▶ [THE DATA]:
start
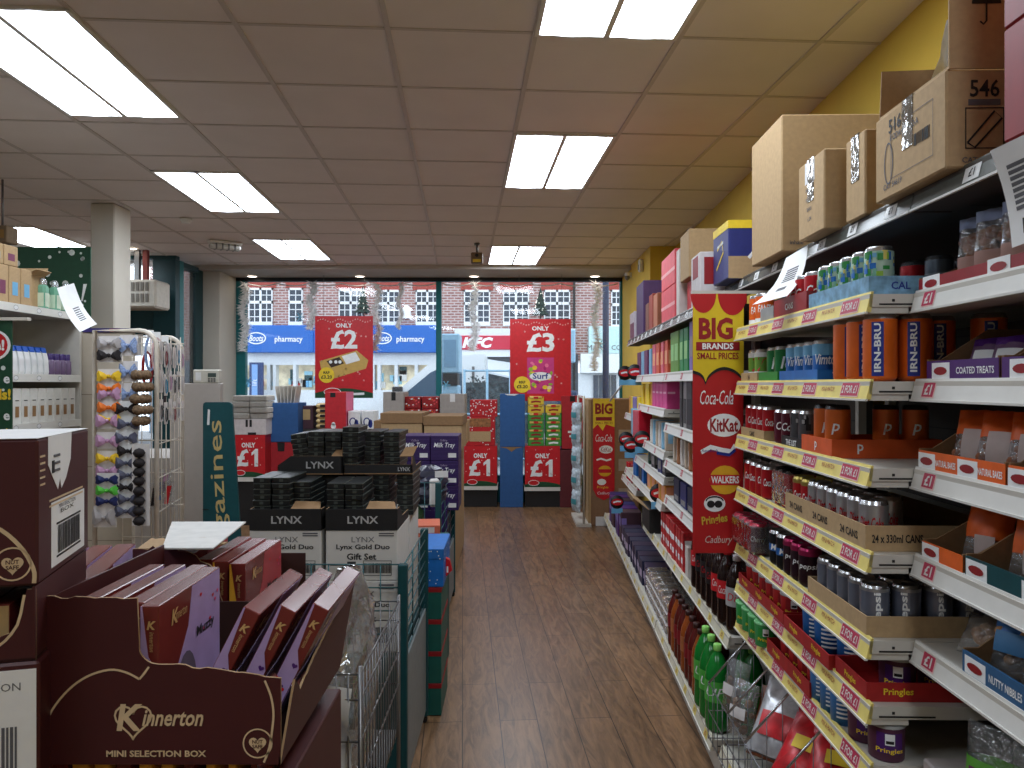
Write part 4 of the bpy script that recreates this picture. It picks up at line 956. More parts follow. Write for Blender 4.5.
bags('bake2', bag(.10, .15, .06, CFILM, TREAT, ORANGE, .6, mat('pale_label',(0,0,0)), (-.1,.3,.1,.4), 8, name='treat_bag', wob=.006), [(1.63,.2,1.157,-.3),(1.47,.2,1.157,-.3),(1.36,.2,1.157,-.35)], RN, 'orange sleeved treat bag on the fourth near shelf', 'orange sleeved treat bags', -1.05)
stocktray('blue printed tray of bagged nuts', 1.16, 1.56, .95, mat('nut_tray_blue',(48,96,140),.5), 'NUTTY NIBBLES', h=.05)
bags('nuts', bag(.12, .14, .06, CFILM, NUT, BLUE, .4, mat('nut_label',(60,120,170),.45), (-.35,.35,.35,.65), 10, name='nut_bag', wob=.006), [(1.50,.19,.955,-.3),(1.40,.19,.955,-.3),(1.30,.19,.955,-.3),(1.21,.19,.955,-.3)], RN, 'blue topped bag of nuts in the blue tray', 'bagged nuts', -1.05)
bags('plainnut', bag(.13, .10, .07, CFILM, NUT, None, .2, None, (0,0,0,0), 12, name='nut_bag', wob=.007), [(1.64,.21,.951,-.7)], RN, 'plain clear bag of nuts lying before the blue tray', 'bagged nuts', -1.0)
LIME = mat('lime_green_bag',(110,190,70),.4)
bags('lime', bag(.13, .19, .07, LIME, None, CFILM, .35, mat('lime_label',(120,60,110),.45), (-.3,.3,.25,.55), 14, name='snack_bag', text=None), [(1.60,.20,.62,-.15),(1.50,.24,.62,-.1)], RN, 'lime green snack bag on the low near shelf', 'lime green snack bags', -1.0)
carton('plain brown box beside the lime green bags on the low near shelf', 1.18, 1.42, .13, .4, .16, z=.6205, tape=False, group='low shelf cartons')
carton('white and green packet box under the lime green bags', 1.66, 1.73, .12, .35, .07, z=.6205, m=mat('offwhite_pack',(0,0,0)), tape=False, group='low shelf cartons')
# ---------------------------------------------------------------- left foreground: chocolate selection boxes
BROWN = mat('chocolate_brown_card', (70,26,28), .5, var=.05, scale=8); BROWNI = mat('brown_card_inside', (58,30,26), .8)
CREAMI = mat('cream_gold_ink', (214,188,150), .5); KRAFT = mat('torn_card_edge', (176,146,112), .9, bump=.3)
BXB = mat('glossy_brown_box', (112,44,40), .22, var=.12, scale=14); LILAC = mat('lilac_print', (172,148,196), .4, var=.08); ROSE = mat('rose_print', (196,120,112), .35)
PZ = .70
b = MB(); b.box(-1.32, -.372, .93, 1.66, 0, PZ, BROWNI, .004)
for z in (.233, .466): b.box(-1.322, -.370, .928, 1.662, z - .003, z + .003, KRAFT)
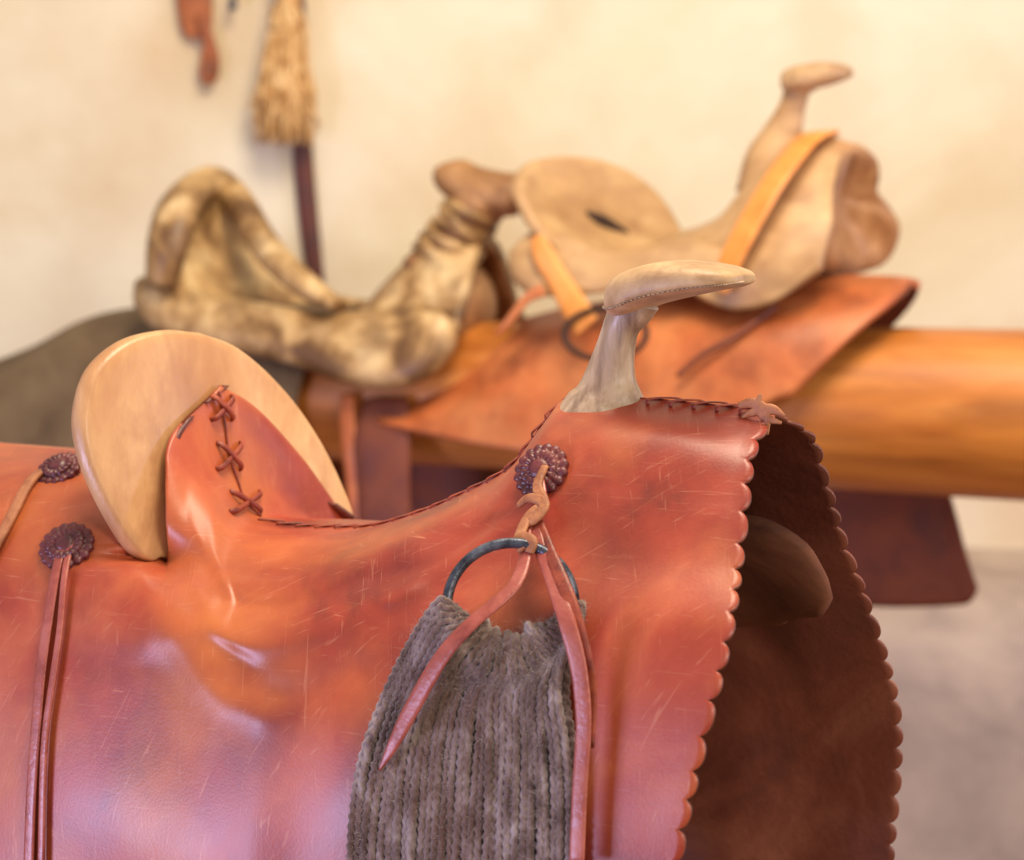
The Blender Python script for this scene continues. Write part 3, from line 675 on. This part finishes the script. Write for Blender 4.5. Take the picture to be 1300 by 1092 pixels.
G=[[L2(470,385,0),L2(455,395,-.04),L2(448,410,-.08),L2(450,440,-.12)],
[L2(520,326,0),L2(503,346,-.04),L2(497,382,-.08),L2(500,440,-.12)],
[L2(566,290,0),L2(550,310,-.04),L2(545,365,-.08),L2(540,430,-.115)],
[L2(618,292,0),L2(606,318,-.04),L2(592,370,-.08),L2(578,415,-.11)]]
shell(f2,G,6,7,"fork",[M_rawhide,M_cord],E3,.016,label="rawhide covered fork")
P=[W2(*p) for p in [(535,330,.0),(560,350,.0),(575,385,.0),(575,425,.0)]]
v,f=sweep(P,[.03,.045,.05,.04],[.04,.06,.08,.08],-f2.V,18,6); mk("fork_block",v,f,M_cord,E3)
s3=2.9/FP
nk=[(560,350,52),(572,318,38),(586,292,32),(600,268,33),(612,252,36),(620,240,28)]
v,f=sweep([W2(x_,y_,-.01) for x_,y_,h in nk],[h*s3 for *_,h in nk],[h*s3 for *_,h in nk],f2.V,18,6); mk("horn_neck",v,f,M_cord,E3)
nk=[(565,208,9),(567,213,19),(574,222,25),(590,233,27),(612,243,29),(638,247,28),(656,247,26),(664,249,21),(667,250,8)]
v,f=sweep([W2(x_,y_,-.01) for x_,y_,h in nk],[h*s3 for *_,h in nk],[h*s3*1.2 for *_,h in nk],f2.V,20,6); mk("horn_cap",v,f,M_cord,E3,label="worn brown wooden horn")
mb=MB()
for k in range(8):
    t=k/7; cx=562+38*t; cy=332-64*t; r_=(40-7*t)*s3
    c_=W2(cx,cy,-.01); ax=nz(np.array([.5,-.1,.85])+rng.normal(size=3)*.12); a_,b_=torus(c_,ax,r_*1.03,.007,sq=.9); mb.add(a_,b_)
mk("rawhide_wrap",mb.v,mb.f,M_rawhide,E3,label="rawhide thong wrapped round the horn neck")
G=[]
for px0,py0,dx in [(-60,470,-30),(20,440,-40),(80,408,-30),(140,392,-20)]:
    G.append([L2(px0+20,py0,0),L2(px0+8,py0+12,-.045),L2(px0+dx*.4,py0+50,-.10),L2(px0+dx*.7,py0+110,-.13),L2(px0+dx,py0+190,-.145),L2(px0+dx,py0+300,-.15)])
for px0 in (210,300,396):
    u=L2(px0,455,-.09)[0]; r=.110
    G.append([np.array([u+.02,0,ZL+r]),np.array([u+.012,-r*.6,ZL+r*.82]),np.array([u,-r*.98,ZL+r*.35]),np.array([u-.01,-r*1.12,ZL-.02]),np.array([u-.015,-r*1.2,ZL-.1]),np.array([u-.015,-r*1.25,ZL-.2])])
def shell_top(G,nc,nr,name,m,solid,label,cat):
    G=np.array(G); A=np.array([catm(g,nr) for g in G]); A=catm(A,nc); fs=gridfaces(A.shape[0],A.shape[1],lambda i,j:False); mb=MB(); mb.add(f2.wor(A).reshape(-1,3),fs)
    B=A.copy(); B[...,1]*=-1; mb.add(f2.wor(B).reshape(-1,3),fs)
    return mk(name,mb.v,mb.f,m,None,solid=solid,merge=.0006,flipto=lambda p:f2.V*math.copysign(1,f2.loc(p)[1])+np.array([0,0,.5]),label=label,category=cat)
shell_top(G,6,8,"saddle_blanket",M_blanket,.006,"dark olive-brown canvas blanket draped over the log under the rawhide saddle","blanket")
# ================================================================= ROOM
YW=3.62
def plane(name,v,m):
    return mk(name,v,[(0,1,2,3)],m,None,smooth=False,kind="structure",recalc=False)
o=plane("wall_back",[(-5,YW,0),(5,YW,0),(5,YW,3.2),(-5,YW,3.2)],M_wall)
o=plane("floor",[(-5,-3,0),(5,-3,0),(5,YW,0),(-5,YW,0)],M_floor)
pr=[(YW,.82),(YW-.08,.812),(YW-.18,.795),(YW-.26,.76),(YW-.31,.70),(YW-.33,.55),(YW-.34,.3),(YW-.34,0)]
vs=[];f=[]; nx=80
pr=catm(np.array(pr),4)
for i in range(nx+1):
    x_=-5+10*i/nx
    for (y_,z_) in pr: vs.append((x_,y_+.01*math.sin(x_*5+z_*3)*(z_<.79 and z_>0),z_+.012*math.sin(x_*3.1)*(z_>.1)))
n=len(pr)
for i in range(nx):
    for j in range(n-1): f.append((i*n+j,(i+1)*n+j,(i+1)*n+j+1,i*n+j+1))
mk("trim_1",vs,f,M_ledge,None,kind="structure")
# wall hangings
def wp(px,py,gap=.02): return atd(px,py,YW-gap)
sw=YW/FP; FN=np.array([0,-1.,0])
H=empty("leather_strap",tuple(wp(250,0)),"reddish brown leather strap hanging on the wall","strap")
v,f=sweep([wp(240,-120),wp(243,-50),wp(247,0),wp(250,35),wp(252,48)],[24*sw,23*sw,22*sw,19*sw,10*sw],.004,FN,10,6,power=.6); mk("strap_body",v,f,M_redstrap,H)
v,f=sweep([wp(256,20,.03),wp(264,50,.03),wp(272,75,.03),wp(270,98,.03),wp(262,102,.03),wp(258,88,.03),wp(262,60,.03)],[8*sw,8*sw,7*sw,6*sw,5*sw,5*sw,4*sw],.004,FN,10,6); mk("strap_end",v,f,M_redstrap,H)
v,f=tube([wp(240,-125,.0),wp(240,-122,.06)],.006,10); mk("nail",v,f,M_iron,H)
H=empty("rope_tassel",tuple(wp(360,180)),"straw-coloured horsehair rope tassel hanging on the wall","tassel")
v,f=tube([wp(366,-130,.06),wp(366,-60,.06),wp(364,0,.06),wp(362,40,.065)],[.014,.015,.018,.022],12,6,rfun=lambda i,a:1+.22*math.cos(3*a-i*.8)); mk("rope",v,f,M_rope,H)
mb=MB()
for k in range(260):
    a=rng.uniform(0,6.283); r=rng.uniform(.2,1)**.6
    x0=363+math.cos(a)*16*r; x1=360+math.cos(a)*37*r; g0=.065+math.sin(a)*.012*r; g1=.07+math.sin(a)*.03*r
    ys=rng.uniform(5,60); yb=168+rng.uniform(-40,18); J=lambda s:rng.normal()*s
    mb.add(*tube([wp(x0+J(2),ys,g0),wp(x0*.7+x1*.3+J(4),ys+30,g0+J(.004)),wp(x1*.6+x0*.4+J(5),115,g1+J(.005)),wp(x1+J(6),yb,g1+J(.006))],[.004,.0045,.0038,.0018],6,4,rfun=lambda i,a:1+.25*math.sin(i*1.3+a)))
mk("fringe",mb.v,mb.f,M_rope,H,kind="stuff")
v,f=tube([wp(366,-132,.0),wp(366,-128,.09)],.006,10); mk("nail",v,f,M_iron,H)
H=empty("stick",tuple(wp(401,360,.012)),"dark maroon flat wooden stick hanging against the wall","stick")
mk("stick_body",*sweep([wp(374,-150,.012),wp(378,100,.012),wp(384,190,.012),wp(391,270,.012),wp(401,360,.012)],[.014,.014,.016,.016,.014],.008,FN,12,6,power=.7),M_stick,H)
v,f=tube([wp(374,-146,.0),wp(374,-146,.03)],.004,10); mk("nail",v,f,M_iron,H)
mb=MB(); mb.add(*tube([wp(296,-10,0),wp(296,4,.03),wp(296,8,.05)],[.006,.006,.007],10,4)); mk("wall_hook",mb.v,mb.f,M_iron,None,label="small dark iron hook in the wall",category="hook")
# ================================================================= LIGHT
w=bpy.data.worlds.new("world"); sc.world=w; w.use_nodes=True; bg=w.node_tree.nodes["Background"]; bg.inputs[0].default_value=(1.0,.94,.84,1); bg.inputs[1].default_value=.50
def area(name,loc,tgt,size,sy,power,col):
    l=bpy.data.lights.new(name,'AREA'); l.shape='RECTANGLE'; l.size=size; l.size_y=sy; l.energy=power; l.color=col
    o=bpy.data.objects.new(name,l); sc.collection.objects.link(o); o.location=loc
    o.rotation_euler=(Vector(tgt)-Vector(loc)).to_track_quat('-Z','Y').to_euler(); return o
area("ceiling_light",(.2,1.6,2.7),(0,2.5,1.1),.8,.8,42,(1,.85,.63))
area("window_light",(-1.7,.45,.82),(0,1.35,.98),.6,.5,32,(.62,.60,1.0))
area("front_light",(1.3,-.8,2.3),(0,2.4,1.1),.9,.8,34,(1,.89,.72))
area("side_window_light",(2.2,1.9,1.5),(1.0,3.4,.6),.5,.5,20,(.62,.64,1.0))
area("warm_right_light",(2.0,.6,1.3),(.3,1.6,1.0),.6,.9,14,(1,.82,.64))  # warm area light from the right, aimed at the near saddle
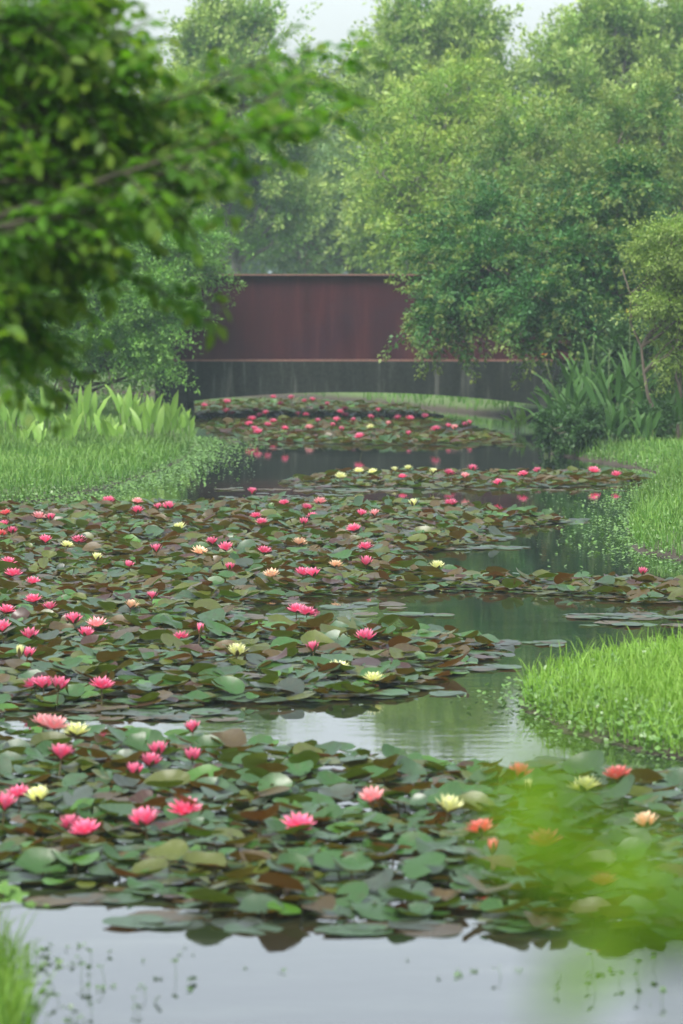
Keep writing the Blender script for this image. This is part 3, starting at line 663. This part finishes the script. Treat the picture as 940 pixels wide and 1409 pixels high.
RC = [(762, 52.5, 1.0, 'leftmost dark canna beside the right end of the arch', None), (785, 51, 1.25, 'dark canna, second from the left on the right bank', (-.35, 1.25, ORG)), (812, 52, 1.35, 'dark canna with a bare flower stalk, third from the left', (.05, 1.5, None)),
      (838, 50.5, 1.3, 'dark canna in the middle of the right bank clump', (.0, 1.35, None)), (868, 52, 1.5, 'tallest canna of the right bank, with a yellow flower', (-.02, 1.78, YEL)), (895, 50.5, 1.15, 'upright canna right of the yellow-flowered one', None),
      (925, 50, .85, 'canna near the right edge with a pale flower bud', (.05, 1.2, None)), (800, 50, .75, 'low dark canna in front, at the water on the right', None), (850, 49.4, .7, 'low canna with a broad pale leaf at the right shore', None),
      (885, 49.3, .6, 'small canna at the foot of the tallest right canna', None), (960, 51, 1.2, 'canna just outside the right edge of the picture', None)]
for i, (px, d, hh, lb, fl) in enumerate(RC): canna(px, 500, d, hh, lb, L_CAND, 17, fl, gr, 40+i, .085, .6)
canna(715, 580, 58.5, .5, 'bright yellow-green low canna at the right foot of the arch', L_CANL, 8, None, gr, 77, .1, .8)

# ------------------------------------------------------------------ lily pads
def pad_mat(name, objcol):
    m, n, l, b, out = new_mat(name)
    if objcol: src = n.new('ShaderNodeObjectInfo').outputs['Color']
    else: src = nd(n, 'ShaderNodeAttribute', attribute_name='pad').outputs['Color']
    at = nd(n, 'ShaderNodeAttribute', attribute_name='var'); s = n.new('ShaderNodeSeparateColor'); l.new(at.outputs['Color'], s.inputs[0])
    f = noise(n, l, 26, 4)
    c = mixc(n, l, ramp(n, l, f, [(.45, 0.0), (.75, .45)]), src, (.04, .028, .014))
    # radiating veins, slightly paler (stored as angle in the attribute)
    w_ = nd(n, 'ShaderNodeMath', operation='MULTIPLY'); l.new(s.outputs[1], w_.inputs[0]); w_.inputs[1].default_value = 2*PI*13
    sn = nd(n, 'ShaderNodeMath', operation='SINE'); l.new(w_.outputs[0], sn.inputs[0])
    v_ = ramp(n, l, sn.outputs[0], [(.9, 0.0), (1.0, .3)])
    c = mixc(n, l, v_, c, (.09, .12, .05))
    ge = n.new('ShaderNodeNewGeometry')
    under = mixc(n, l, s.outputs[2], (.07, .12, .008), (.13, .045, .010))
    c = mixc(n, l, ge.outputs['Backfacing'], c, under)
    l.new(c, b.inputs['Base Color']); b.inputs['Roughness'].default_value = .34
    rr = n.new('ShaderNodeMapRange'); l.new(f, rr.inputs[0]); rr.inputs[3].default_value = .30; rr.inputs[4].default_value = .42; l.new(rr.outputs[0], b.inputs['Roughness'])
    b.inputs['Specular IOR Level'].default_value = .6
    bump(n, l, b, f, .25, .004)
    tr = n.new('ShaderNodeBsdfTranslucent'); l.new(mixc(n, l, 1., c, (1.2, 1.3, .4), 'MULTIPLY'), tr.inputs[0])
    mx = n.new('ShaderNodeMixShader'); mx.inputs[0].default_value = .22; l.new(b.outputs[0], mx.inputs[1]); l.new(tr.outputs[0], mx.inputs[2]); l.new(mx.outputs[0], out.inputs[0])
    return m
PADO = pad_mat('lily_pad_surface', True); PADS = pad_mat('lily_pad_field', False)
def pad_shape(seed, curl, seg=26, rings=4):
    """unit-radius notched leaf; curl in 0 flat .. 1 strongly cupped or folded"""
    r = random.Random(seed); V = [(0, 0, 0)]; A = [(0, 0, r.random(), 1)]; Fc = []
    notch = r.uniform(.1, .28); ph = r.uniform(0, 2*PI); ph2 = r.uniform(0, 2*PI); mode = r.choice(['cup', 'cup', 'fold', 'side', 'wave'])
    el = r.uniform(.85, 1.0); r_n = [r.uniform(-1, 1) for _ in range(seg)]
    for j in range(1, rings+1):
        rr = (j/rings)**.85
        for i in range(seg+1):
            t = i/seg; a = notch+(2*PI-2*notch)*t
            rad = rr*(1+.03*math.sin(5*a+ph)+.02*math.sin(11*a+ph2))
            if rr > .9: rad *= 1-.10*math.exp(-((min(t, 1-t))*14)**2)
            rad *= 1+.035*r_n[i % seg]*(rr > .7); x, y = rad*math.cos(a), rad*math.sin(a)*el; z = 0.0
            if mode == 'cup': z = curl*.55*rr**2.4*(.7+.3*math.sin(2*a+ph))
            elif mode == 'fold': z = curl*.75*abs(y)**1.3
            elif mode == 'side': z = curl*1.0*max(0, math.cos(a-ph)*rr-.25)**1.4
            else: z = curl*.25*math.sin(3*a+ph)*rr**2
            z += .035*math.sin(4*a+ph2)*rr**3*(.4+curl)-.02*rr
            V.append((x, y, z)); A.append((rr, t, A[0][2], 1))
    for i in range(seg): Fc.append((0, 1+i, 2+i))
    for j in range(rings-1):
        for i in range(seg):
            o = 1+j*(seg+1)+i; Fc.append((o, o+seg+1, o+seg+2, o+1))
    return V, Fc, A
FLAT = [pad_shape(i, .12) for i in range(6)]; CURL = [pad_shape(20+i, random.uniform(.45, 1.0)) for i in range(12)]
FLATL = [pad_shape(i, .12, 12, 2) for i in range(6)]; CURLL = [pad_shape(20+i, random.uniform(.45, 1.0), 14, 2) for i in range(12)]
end
▶ [STATED PROBLEM]:
Where a line of the data holds "script", show that line.

▶ [OUTPUT OF THE TASK]:
Write part 4 of the bpy script that recreates this picture. It picks up at line 956. More parts follow. Write for Blender 4.5.
The Blender Python script for this scene continues. Write part 3, from line 675 on. This part finishes the script. Write for Blender 4.5. Take the picture to be 1300 by 1092 pixels.
Keep writing the Blender script for this image. This is part 3, starting at line 663. This part finishes the script. Treat the picture as 940 pixels wide and 1409 pixels high.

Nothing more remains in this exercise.